-- START --

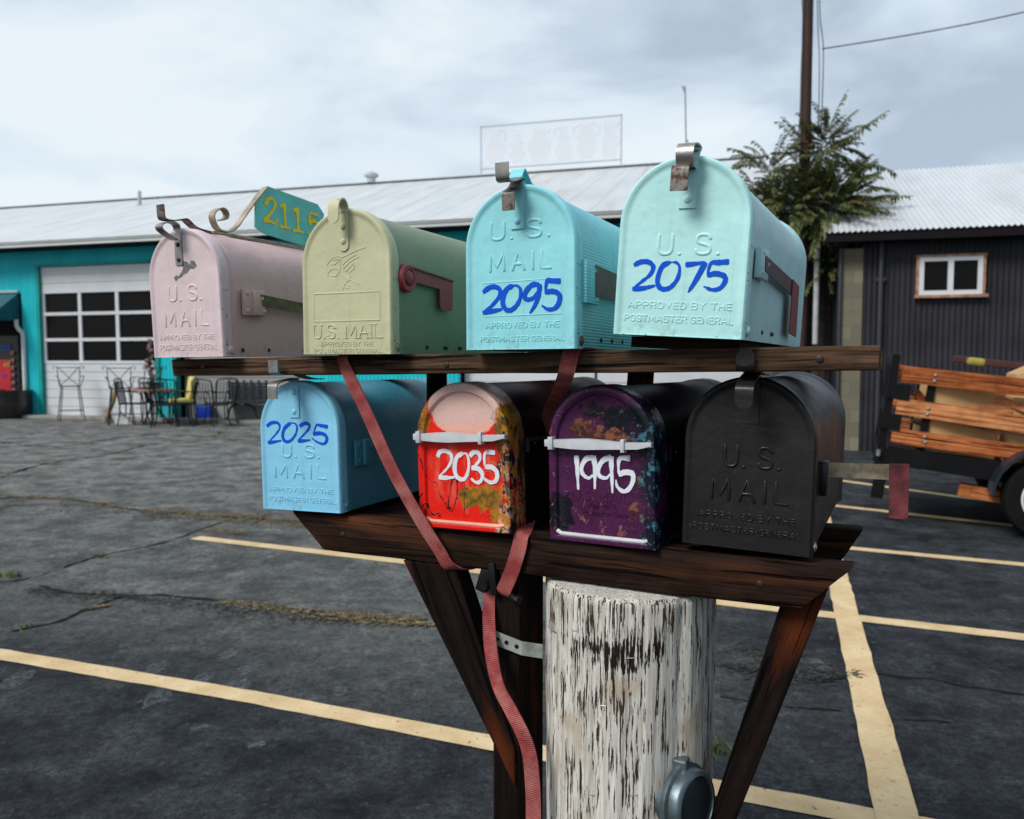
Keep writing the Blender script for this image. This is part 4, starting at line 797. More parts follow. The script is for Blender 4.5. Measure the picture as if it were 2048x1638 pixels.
def wall_mat():
    g = G('turquoise_wall_paint'); st = g.noise(3.2, 5, mscale=(1.6, 1.6, .16), rough=.65); f = g.noise(1.2, 4)
    c = g.mix(g.ramp(f, .35, .65), (.010, .46, .53), (.016, .58, .65)); c = g.mix(g.ramp(st, .52, .74, 0, .55), c, (.03, .32, .35)); X, Y, Z = g.xyz()
    c = g.mix(g.math('MULTIPLY', g.ramp(Z, .5, .0), g.ramp(st, .35, .6)), c, (.11, .17, .16)); return g.done(c, .5, g.bump(g.noise(30, 3), .15, .001), spec=.25)
TURQ = wall_mat()
TURQ2 = plain('turquoise_trim_paint', (.012, .30, .28), .5, .2, 3, spec=.2)
mb = MB()
corr_wall(mb, -16, -4.2, 0, 3.85); corr_wall(mb, -4.2, -.55, 2.84, 3.85); corr_wall(mb, -.55, -.10, 0, 3.85); corr_wall(mb, -.10, 3.12, 3.46, 3.85); corr_wall(mb, 3.12, 3.55, 0, 3.85); corr_wall(mb, 3.55, 6.8, 3.2, 3.85); corr_wall(mb, 6.8, 10.1, 0, 3.85); corr_wall(mb, 10.1, 15.4, 3.0, 3.85); corr_wall(mb, 15.4, 15.6, 0, 3.85)
wl = mb.build('front_wall', TURQ, shop, 60)
mb = MB(); mb.box((-.05, .02, 1.73), (.10, .14, 3.46)); mb.box((1.5, .02, 3.45), (3.0, .14, .05)); mb.box((3.15, .02, 1.73), (.08, .14, 3.46)); mb.box((3.59, .02, 1.6), (.08, .14, 3.2)); mb.build('door_frame', TURQ2, shop)
for x_ in (15.6, -16): mb = MB(); mb.prism([(.1, 0), (11.7, 0), (11.7, 3.95), (6.0, 6.17), (.1, 4.0)], lambda a, b, h: Vector((x_ + h, a, b)), -.03, .03); mb.build('end_wall', TURQ, shop)
mb = MB(); mb.box((0, .6, 1.9), (31, .06, 3.8)); mb.build('inner_wall', plain('dark_interior', (.012, .010, .009), .9), shop)
# soffit, gutter and roof
mb = MB(); mb.box((-.2, -.30, 3.80), (32, .52, .05)); mb.build('soffit', plain('dark_soffit', (.012, .012, .015), .8, spec=.1), shop)
mb = MB(); mb.box((-.2, -.55, 3.85), (32, .05, .12)); mb.box((-.2, -.585, 3.885), (32, .03, .045)); mb.build('gutter', plain('white_gutter_paint', (.62, .64, .62), .5, .08, 1), shop)
def roof_mat(name, base, stain, streak):
    g = G(name); X, Y, Z = g.xyz()
    f = g.noise(1.1, 5, mscale=(1.4, .35, .35), rough=.6); c = g.mix(g.ramp(f, .35, .7), base, tuple(v * .82 for v in base))
    k = g.math('MULTIPLY', g.ramp(g.noise(2.6, 4, mscale=(2.2, .16, .16), off=(3, 3, 3)), .56, .70), streak); c = g.mix(k, c, stain)
    return g.done(c, .5, g.bump(g.noise(30, 3), .2, .004), metal=0, spec=.4)
def corr_roof(mb, x0, x1, ya, za, yb, zb, pitch, amp, kind='sin'):
    n = int((x1 - x0) / pitch); per = 6 if kind == 'sin' else 5; A, B = [], []
    for i in range(n * per + 1):
        if kind == 'sin': x = x0 + pitch * i / per; h = amp * math.sin(6.283 * i / per)
        else:
            c, k = divmod(i, per); x = x0 + pitch * (c + (0, .90, .93, .97, 1.0)[k]); h = (0, 0, amp, amp, 0)[k]
        A.append(mb.bm.verts.new((x, ya, za + h))); B.append(mb.bm.verts.new((x, yb, zb + h)))
    for i in range(len(A) - 1): mb.face([A[i], A[i + 1], B[i + 1], B[i]])
mb = MB(); corr_roof(mb, -16.4, 15.9, -.62, 3.90, 6.0, 6.22, .62, .008, 'seam'); corr_roof(mb, -16.4, 15.9, 12.2, 3.9, 6.0, 6.22, .62, .008, 'seam')
rf = mb.build('roof', roof_mat('galvanised_roof', (.58, .61, .63), (.44, .37, .31), .6), shop)
mb = MB(); mb.box((-.2, 6.0, 6.238), (32.2, .3, .018)); mb.build('ridge_cap', plain('ridge_metal', (.56, .59, .61), .6), rf)
mb = MB(); mb.lathe([(.10, 0), (.10, .02), (.05, .04), (.05, .42)], (-1.2, 4.6, 5.70), (0, 0, 1), 12); mb.build('vent_pipe', plain('vent_metal', (.42, .45, .47), .5), rf)
mb = MB(); mb.lathe([(.12, 0), (.12, .12), (.2, .16), (.2, .22), (.06, .3)], (5.4, 5.9, 6.24), (0, 0, 1), 12); mb.build('roof_ventilator', plain('vent_metal2', (.5, .52, .54), .5), rf)
PANEL = plain('white_door_panel', (.60, .62, .65), .45, .06, 2); GL = (lambda g: g.done((.006, .005, .005), .22, None, 0, .12))(G('dark_window_glass'))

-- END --

- [PROBLEM]: Strip out the pictures and quote the remaining data word for word.

- [FINISHED ANSWER]:
Keep writing the Blender script for this image. This is part 4, starting at line 797. More parts follow. The script is for Blender 4.5. Measure the picture as if it were 2048x1638 pixels.
def wall_mat():
    g = G('turquoise_wall_paint'); st = g.noise(3.2, 5, mscale=(1.6, 1.6, .16), rough=.65); f = g.noise(1.2, 4)
    c = g.mix(g.ramp(f, .35, .65), (.010, .46, .53), (.016, .58, .65)); c = g.mix(g.ramp(st, .52, .74, 0, .55), c, (.03, .32, .35)); X, Y, Z = g.xyz()
    c = g.mix(g.math('MULTIPLY', g.ramp(Z, .5, .0), g.ramp(st, .35, .6)), c, (.11, .17, .16)); return g.done(c, .5, g.bump(g.noise(30, 3), .15, .001), spec=.25)
TURQ = wall_mat()
TURQ2 = plain('turquoise_trim_paint', (.012, .30, .28), .5, .2, 3, spec=.2)
mb = MB()
corr_wall(mb, -16, -4.2, 0, 3.85); corr_wall(mb, -4.2, -.55, 2.84, 3.85); corr_wall(mb, -.55, -.10, 0, 3.85); corr_wall(mb, -.10, 3.12, 3.46, 3.85); corr_wall(mb, 3.12, 3.55, 0, 3.85); corr_wall(mb, 3.55, 6.8, 3.2, 3.85); corr_wall(mb, 6.8, 10.1, 0, 3.85); corr_wall(mb, 10.1, 15.4, 3.0, 3.85); corr_wall(mb, 15.4, 15.6, 0, 3.85)
wl = mb.build('front_wall', TURQ, shop, 60)
mb = MB(); mb.box((-.05, .02, 1.73), (.10, .14, 3.46)); mb.box((1.5, .02, 3.45), (3.0, .14, .05)); mb.box((3.15, .02, 1.73), (.08, .14, 3.46)); mb.box((3.59, .02, 1.6), (.08, .14, 3.2)); mb.build('door_frame', TURQ2, shop)
for x_ in (15.6, -16): mb = MB(); mb.prism([(.1, 0), (11.7, 0), (11.7, 3.95), (6.0, 6.17), (.1, 4.0)], lambda a, b, h: Vector((x_ + h, a, b)), -.03, .03); mb.build('end_wall', TURQ, shop)
mb = MB(); mb.box((0, .6, 1.9), (31, .06, 3.8)); mb.build('inner_wall', plain('dark_interior', (.012, .010, .009), .9), shop)
# soffit, gutter and roof
mb = MB(); mb.box((-.2, -.30, 3.80), (32, .52, .05)); mb.build('soffit', plain('dark_soffit', (.012, .012, .015), .8, spec=.1), shop)
mb = MB(); mb.box((-.2, -.55, 3.85), (32, .05, .12)); mb.box((-.2, -.585, 3.885), (32, .03, .045)); mb.build('gutter', plain('white_gutter_paint', (.62, .64, .62), .5, .08, 1), shop)
def roof_mat(name, base, stain, streak):
    g = G(name); X, Y, Z = g.xyz()
    f = g.noise(1.1, 5, mscale=(1.4, .35, .35), rough=.6); c = g.mix(g.ramp(f, .35, .7), base, tuple(v * .82 for v in base))
    k = g.math('MULTIPLY', g.ramp(g.noise(2.6, 4, mscale=(2.2, .16, .16), off=(3, 3, 3)), .56, .70), streak); c = g.mix(k, c, stain)
    return g.done(c, .5, g.bump(g.noise(30, 3), .2, .004), metal=0, spec=.4)
def corr_roof(mb, x0, x1, ya, za, yb, zb, pitch, amp, kind='sin'):
    n = int((x1 - x0) / pitch); per = 6 if kind == 'sin' else 5; A, B = [], []
    for i in range(n * per + 1):
        if kind == 'sin': x = x0 + pitch * i / per; h = amp * math.sin(6.283 * i / per)
        else:
            c, k = divmod(i, per); x = x0 + pitch * (c + (0, .90, .93, .97, 1.0)[k]); h = (0, 0, amp, amp, 0)[k]
        A.append(mb.bm.verts.new((x, ya, za + h))); B.append(mb.bm.verts.new((x, yb, zb + h)))
    for i in range(len(A) - 1): mb.face([A[i], A[i + 1], B[i + 1], B[i]])
mb = MB(); corr_roof(mb, -16.4, 15.9, -.62, 3.90, 6.0, 6.22, .62, .008, 'seam'); corr_roof(mb, -16.4, 15.9, 12.2, 3.9, 6.0, 6.22, .62, .008, 'seam')
rf = mb.build('roof', roof_mat('galvanised_roof', (.58, .61, .63), (.44, .37, .31), .6), shop)
mb = MB(); mb.box((-.2, 6.0, 6.238), (32.2, .3, .018)); mb.build('ridge_cap', plain('ridge_metal', (.56, .59, .61), .6), rf)
mb = MB(); mb.lathe([(.10, 0), (.10, .02), (.05, .04), (.05, .42)], (-1.2, 4.6, 5.70), (0, 0, 1), 12); mb.build('vent_pipe', plain('vent_metal', (.42, .45, .47), .5), rf)
mb = MB(); mb.lathe([(.12, 0), (.12, .12), (.2, .16), (.2, .22), (.06, .3)], (5.4, 5.9, 6.24), (0, 0, 1), 12); mb.build('roof_ventilator', plain('vent_metal2', (.5, .52, .54), .5), rf)
PANEL = plain('white_door_panel', (.60, .62, .65), .45, .06, 2); GL = (lambda g: g.done((.006, .005, .005), .22, None, 0, .12))(G('dark_window_glass'))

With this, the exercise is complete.